Washington – The Mine Safety and Health Administration needs a more consistent approach to logging, assessing and responding to complaints of hazardous mine conditions, according to the results of a recent audit conducted by the Department of Labor Office of Inspector General.

The audit, released Sept. 30, also stated that MSHA does not treat each complaint similarly because each district has its own interpretation of the agency’s Hazard Complaint Procedures Handbook.

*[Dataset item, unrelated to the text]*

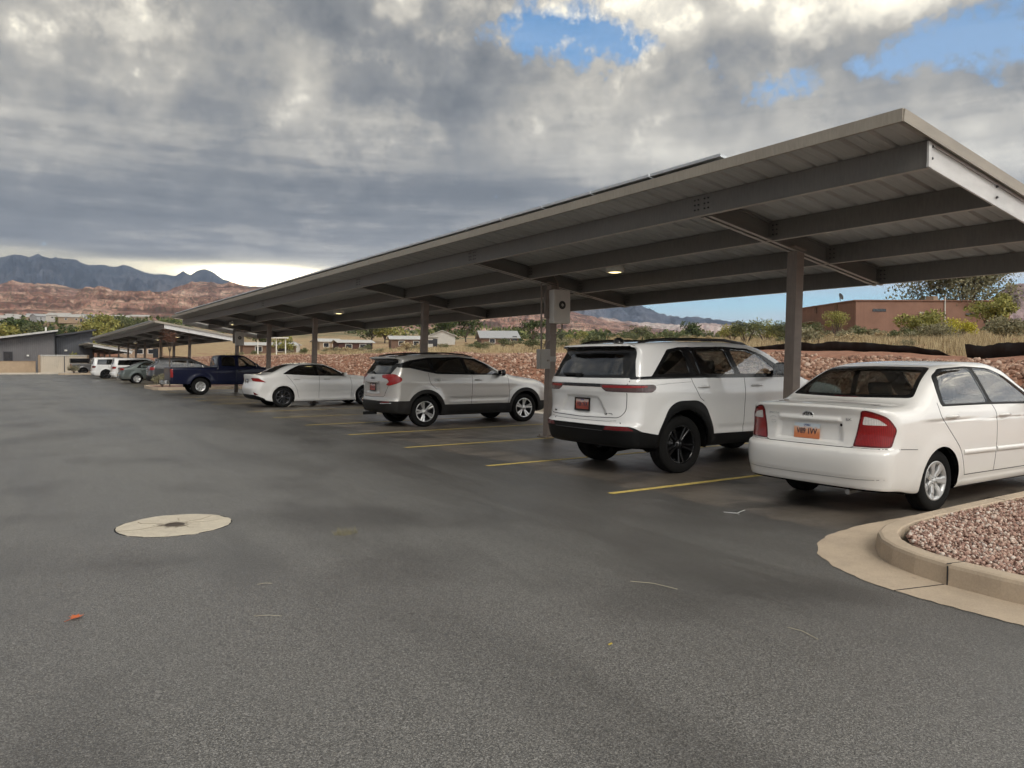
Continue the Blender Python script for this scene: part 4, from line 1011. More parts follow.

Other findings showed that districts use different criteria for when to inform mine operators of imminent hazards, and two of the six districts inspected by DOL OIG had not established timeliness goals for notifying mine operators of imminent hazards.

DOL OIG issued several recommendations for MSHA, including:

  • Implement consistent guidelines for handling complaints of hazardous mine conditions.
  • Establish standard completion goals for post-complaint inspections.
  • Offer refresher training to inspection personnel in each district to ensure consistency.
  • Improve call center scripts and training so customer service representatives record sufficient complaint information.
  • Establish a better system for MSHA staff to receive and investigate new complaints.

In response to the audit, MSHA administrator Joseph A. Main agreed with some – but not all – of the recommendations.

He took exception to recommendations for standard completion goals, claiming the agency initiated investigations for “all 103(g) imminent danger complaints within one day of receipt so far in fiscal year 2016.”

Main agreed with the recommendation to improve call center scripts, but said the final recommendation was unnecessary because improving the quality of information received through the call center would improve the next step of relaying that information to enforcement staff.

OIG conducted the audit after mine hazards contributed to 151 deaths and more than 30,000 injuries from January 2012 to December 2015. An audit that took place in 2006 found that MSHA had not evaluated or inspected a significant number of hazardous condition complaints in a timely manner.